Na escola, quando os colegas de classe dos filhos viam Rosina Watson, alguns deles perguntavam com espanto e desdém como ela poderia ser a mãe deles. Eles tinham uma resposta padrão pronta. “O que vocês têm com isso?”, eles diziam. “Qual o seu problema?”

As escolas públicas de Oakland eram multirraciais, e os filhos dos Watsons raramente enfrentavam uma discriminação declarada, embora José Watson tenha dito que, quando ele era adolescente, um policial suspeitou que ele estava dirigindo um carro roubado porque era negro e o mandou encostar.

Rosina e Leon Watson, no centro, olhando álbum de fotos com os seus filhos em sua casa em Oakland, na Califórnia  - JIM WILSON/NYT - JIM WILSON/NYT
Rosina e Leon Watson, no centro, olhando álbum de fotos com os seus filhos em sua casa em Oakland, na Califórnia
Imagem: JIM WILSON/NYT

Hoje, a placa de seu carro proclama em alto e bom som sua identidade: BLACKMEX (“mexicano negro”). Rosina Watson ficou surpresa e preocupada no começo por seu filho estar revelando sua raça de forma tão escancarada.

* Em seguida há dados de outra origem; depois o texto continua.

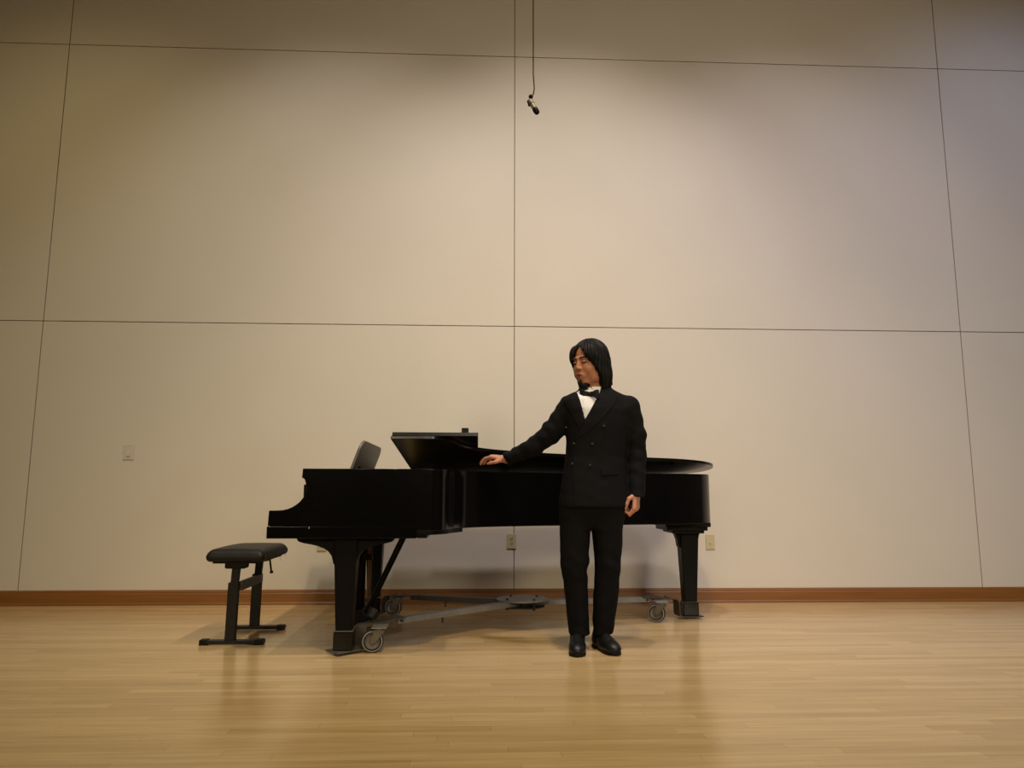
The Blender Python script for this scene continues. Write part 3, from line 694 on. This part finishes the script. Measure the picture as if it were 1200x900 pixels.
# skin: lips, eyelid lines and brows carry their own colour as a mesh attribute
def skin_mat():
    m = bpy.data.materials.new('skin'); m.use_nodes = True; nt = m.node_tree; b = nt.nodes['Principled BSDF']; L = nt.links.new
    at = nt.nodes.new('ShaderNodeAttribute'); at.attribute_name = 'tint'
    tc = nt.nodes.new('ShaderNodeTexCoord'); n = nt.nodes.new('ShaderNodeTexNoise'); n.inputs['Scale'].default_value = 25; n.inputs['Detail'].default_value = 4; L(tc.outputs['Object'], n.inputs['Vector'])
    r = nt.nodes.new('ShaderNodeMapRange'); r.inputs['To Min'].default_value = .9; r.inputs['To Max'].default_value = 1.08; L(n.outputs['Fac'], r.inputs['Value'])
    v = nt.nodes.new('ShaderNodeVectorMath'); v.operation = 'SCALE'; L(at.outputs['Color'], v.inputs[0]); L(r.outputs[0], v.inputs['Scale'])
    L(v.outputs[0], b.inputs['Base Color']); b.inputs['Roughness'].default_value = .5; b.inputs['Specular IOR Level'].default_value = .35
    b.inputs['Subsurface Weight'].default_value = .08; b.inputs['Subsurface Radius'].default_value = (.01, .004, .002); b.inputs['Subsurface Scale'].default_value = .5
    return m
M_skin = skin_mat()
man = sdf_obj('person', body_f, (-.02, 4.0, .0), (1.02, 4.62, 1.76), .0034, M_skin, None, PB)
tag(man, 'long-haired man in black double-breasted suit and bow tie, hand on piano lid', 'person')
me = man.data; nv = len(me.vertices); co = np.empty(nv * 3, np.float32); me.vertices.foreach_get('co', co); co = co.reshape(-1, 3).astype(float) + np.array(PB)
q = head_local(co); tint = np.tile(np.array([.41, .175, .098]), (nv, 1))
hn = co[:, 2] < 1.35; tint[hn] = (.50, .225, .15)
onf = (q[:, 1] > .05) & (np.abs(q[:, 2]) < .2)
lip = onf & (((q[:, 0] / .021) ** 2 + ((q[:, 2] + .0585) / .0105) ** 2) < 1) & (q[:, 1] > .085); tint[lip] = (.30, .085, .06)
ml = onf & (np.abs(q[:, 0]) < .021) & (np.abs(q[:, 2] + .0585) < .0018) & (q[:, 1] > .08); tint[ml] = (.06, .02, .015)
for s in (-1, 1):
    ex = (q[:, 0] - s * .031)
    lash = onf & (np.abs(ex) < .0155) & (np.abs(q[:, 2] - (.0005 - .003 * (1 - (ex / .0155) ** 2))) < .0028); tint[lash] = (.02, .01, .008)
    br = onf & (np.abs(ex - s * .001) < .021) & (np.abs(q[:, 2] - (.0235 + .005 * (1 - ((ex) / .02) ** 2) - s * 0)) < .0046); tint[br] = (.022, .012, .009)
ca = me.color_attributes.new('tint', 'FLOAT_COLOR', 'POINT')
ca.data.foreach_set('color', np.concatenate([tint, np.ones((nv, 1))], 1).astype(np.float32).ravel())

# clothing
def noise3(P, s, seed=0.0):
    x, y, z = (P * s).T
    return (np.sin(x * 1.7 + np.sin(z * 1.3 + seed) * 1.6 + seed) * np.sin(y * 1.9 + z * .7 + seed * 2) + np.sin(z * 2.3 + x * .8 + seed * 3) * .6) / 1.6
jk_tab = smooth_table([.775, .80, .88, .98, 1.06, 1.14, 1.24, 1.33, 1.385, 1.41, 1.43, 1.45, 1.465],
    [(.6605, 4.252, .198, .142, .10), (.6605, 4.252, .197, .142, .10), (.662, 4.252, .192, .138, .12), (.668, 4.25, .183, .128, .16), (.674, 4.25, .177, .122, .2), (.683, 4.248, .182, .124, .24),
     (.690, 4.247, .197, .130, .26), (.694, 4.247, .213, .125, .28), (.695, 4.25, .215, .108, .28), (.694, 4.252, .192, .096, .28), (.688, 4.254, .145, .086, .28), (.682, 4.256, .105, .078, .28), (.678, 4.257, .085, .072, .28)])
def jacket_full(P):
    d = loft(P, jk_tab, 2.25)
    a = smin(cap(P, (.530, 4.25, 1.345), (.425, 4.285, 1.205), .073, .062), cap(P, (.425, 4.285, 1.205), EL_R, .062, .052), .02)
    a = smin(a, cap(P, EL_R, (.160, 4.425, 1.052), .052, .0375), .02)
    # cut the cuff plane
    cd = np.array([.158 - .318, .12, -.066]); cd /= np.linalg.norm(cd); a = smax(a, (P - np.array([.174, 4.42, 1.054])) @ cd, .004)
    b = smin(cap(P, (.862, 4.25, 1.345), (.905, 4.262, 1.19), .074, .063), cap(P, (.905, 4.262, 1.19), (.912, 4.265, 1.07), .062, .055), .02)
    b = smin(b, cap(P, (.912, 4.265, 1.07), (.897, 4.21, .84), .055, .046), .02)
    b = smax(b, .836 - P[:, 2] + (P[:, 0] - .897) * -.12, .004)
    fold = .0022 * noise3(P, 34, 1.3) * (1 + .5 * noise3(P, 11, 4))
    w = np.exp(-((P[:, 2] - 1.12) / .12) ** 2)
    a = a + fold * 1.3 + .0016 * np.sin(P[:, 0] * 95 + P[:, 2] * 60); b = b + fold * (.7 + w)
    d = smin(d, a, .028); d = smin(d, b, .016)
    # seams: armhole left of the sleeve, front overlap edge
    d = d + fold * .5
    return d
V = np.array([(.594, 1.262), (.552, 1.452), (.575, 1.50), (.70, 1.50), (.706, 1.455)])
def vcut(P):
    x, z = P[:, 0], P[:, 2]
    a, b, c = V[0], V[1], V[4]
    nl = np.array([-(b[1] - a[1]), b[0] - a[0]]); nl /= np.linalg.norm(nl); dl_ = (x - a[0]) * nl[0] + (z - a[1]) * nl[1]
    nr = np.array([(c[1] - a[1]), -(c[0] - a[0])]); nr /= np.linalg.norm(nr); dr = (x - a[0]) * nr[0] + (z - a[1]) * nr[1]
    return np.maximum(np.maximum(dl_, dr), P[:, 1] - 4.25)
def jacket_f(P):
    d = jacket_full(P)
    neckhole = cap(P, (.668, 4.245, 1.43), (.655, 4.23, 1.60), .068, .09)
    # stand collar roll round the back of the neck
    q = P - np.array([.676, 4.256, 1.452]); qz = q[:, 2] - .06 * (q[:, 1]) ; rr = np.hypot(q[:, 0], q[:, 1] * 1.05) - .078
    ring = np.hypot(rr / 1.0, qz * .75) - .017; ring = np.where(q[:, 1] > -.035, ring, .05)
    d = smin(d, ring, .012)
    d = smax(d, -neckhole, .004)
    d = smax(d, -vcut(P), .003)
    return d
jacket = sdf_obj('jacket', jacket_f, (.10, 4.05, .76), (1.0, 4.52, 1.50), .0046, M_suit, man)
def shirt_f(P):
    d = loft(P, jk_tab, 2.25) + .014 + .0008 * np.sin(P[:, 0] * 260)
    d = smax(d, 1.0 - P[:, 2], .005)
    band = np.maximum(np.hypot(P[:, 0] - .664, P[:, 1] - 4.245) - .0655, np.abs(P[:, 2] - (1.437 + .12 * (P[:, 1] - 4.245))) - .026)
    d = smin(d, band, .004)
    return d
sh = sdf_obj('shirt', shirt_f, (.46, 4.08, .98), (.90, 4.42, 1.50), .004, M_shirt, man)
def surf_y(f, x, z, y0=3.95, y1=4.30):
    y = np.full(len(x), y0)
    for _ in range(70):
        d = f(np.stack([x, y, z], 1)); y = np.minimum(y + np.maximum(d, .0) * .7, y1)
    return y
def inside(poly, x, z):
    r = np.zeros(len(x), bool); n = len(poly)
    for i in range(n):
        (x1, z1), (x2, z2) = poly[i], poly[(i + 1) % n]
        c = ((z1 > z) != (z2 > z)) & (x < (x2 - x1) * (z - z1) / (z2 - z1 + 1e-12) + x1); r ^= c
    return r
def drape(name, poly, f, off, thick, material, parent, h=.003):
    poly = np.array(poly); lo = poly.min(0) - h; hi = poly.max(0) + h
    nx, nz = np.ceil((hi - lo) / h).astype(int) + 1
    X, Z = np.meshgrid(lo[0] + np.arange(nx) * h, lo[1] + np.arange(nz) * h, indexing='ij')
    cin = inside(poly, (X[:-1, :-1] + h / 2).ravel(), (Z[:-1, :-1] + h / 2).ravel()).reshape(nx - 1, nz - 1)
    Y = surf_y(f, X.ravel(), Z.ravel()).reshape(X.shape)
    bm = bmesh.new(); F_ = {}; B_ = {}
    def gv(D, i, j, o):
        if (i, j) not in D: D[(i, j)] = bm.verts.new((X[i, j] - PB.x, Y[i, j] - o - PB.y, Z[i, j] - PB.z))
        return D[(i, j)]
    for i in range(nx - 1):
        for j in range(nz - 1):
            if not cin[i, j]: continue
            q4 = [(i, j), (i + 1, j), (i + 1, j + 1), (i, j + 1)]
            bm.faces.new([gv(F_, a, b, off + thick) for a, b in q4]); bm.faces.new([gv(B_, a, b, off - .002) for a, b in q4[::-1]])
            for (e, (di, dj)) in enumerate(((0, -1), (1, 0), (0, 1), (-1, 0))):
                ii, jj = i + di, j + dj
                if 0 <= ii < nx - 1 and 0 <= jj < nz - 1 and cin[ii, jj]: continue
                a, b = q4[e], q4[(e + 1) % 4]
                bm.faces.new([gv(F_, *b, off + thick), gv(F_, *a, off + thick), gv(B_, *a, off - .002), gv(B_, *b, off - .002)])
    # relax the outline
    bv = [v for v in bm.verts if v.is_boundary or len(v.link_faces) < 7]
    for _ in range(2): bmesh.ops.smooth_vert(bm, verts=bm.verts[:], factor=.5, use_axis_x=True, use_axis_z=True)
    me_ = bpy.data.meshes.new(name); bm.to_mesh(me_); bm.free(); me_.materials.append(material); me_.shade_smooth()
    o = new_obj(name, me_, parent); WORLD[o] = PB; return o
drape('lapel', [(.700, 1.462), (.722, 1.452), (.742, 1.425), (.757, 1.409), (.795, 1.408), (.770, 1.355), (.700, 1.275), (.620, 1.200), (.535, 1.145), (.560, 1.20), (.594, 1.262), (.650, 1.355), (.690, 1.43)], jacket_full, 0, .004, M_suit, jacket)
drape('lapel', [(.552, 1.420), (.540, 1.412), (.527, 1.404), (.512, 1.402), (.478, 1.388), (.492, 1.345), (.530, 1.27), (.563, 1.205), (.594, 1.262), (.575, 1.345), (.553, 1.415)], jacket_full, 0, .0035, M_suit, jacket)
drape('pocket_flap', [(.676, .995), (.786, 1.003), (.788, .957), (.680, .951)], jacket_full, 0, .0045, M_suit, jacket)
drape('front_overlap', [(.535, 1.148), (.60, 1.19), (.60, .785), (.528, .785), (.522, 1.0)], jacket_full, -.001, .003, M_suit, jacket, .004)
drape('shirt_placket', [(.581, 1.40), (.612, 1.40), (.606, 1.25), (.590, 1.25)], shirt_f, 0, .0015, M_shirt, sh, .003)
for bx_, bz in ((.498, 1.226), (.699, 1.227), (.535, 1.131), (.633, 1.127), (.525, 1.018), (.619, 1.009)):
    yy = surf_y(jacket_full, np.array([bx_]), np.array([bz]))[0] - .002
    m = MB(); m.lathe([(0, -.0055), (.004, -.006), (.0070, -.0050), (.0078, -.0035), (.0078, .001), (0, .001)], (bx_, yy, bz), 'y', 20); m.build('button', M_button, jacket, base=PB, smooth='auto')
# wing collar points
TW = R_(22); tf = np.array([-math.sin(TW), -math.cos(TW), 0]); tr = np.array([math.cos(TW), -math.sin(TW), 0])
BC = np.array([.628, 4.152, 1.412])
def bow_f(P):
    q = P - BC; u = q @ tr; v = q @ tf; z = q[:, 2]
    Q = np.stack([u, v, z], 1)
    d = ell(Q, (0, .006, 0), (.011, .010, .012))
    for s in (-1, 1):
        hw = .009 + .018 * np.clip(np.abs(u) / .05, 0, 1) + .0015 * np.sin(np.abs(u) * 200)
        w = np.maximum(np.maximum(np.abs(z - s * -.004 * np.abs(u) / .05) - hw, np.abs(v - .002 - .01 * np.sin(np.clip(np.abs(u) / .05, 0, 1) * 2.4)) - .006), np.maximum(-s * u, s * u - .056))
        d = smin(d, w, .004)
    return d
sdf_obj('bow_tie', bow_f, (.54, 4.09, 1.37), (.72, 4.22, 1.455), .0028, M_satin, man)
def collar_f(P):
    q = P - np.array([.664, 4.245, 1.45]); r = np.hypot(q[:, 0], q[:, 1]); ang = np.arctan2(q @ tr, q @ tf)
    top = .017 - .012 * np.clip(np.abs(ang) / 1.2, 0, 1) * 0; bot = -.030 - .010 * np.exp(-((np.abs(ang) - .5) / .3) ** 2)
    d = np.maximum(np.abs(r - (.070 - .10 * np.clip(q[:, 2], -.05, .05) * .4)) - .0022, np.maximum(q[:, 2] - top - .12 * q[:, 1], bot - q[:, 2] + .12 * q[:, 1]))
    return np.maximum(d, .10 - np.abs(ang))
sdf_obj('shirt_collar', collar_f, (.57, 4.15, 1.39), (.76, 4.34, 1.51), .0028, M_shirt, sh)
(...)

“Eles têm muita consciência da forma horrível como os negros eram tratados”, disse Rosina Watson sobre seus filhos. “Isso nunca realmente mudou. É isso que gostaríamos de ver antes de morrer”.

Embora tenham contado sua história várias vezes a pesquisadores curiosos e outros ao longo dos anos, os Watsons não se veem como pioneiros. O conselho deles para jovens casais era simples.

“Façam o que estamos fazendo: pensar muito de antemão”, disse Leon Watson.

“E muita reza”, interrompeu Rosina Watson. “Só vivam um dia de cada vez”.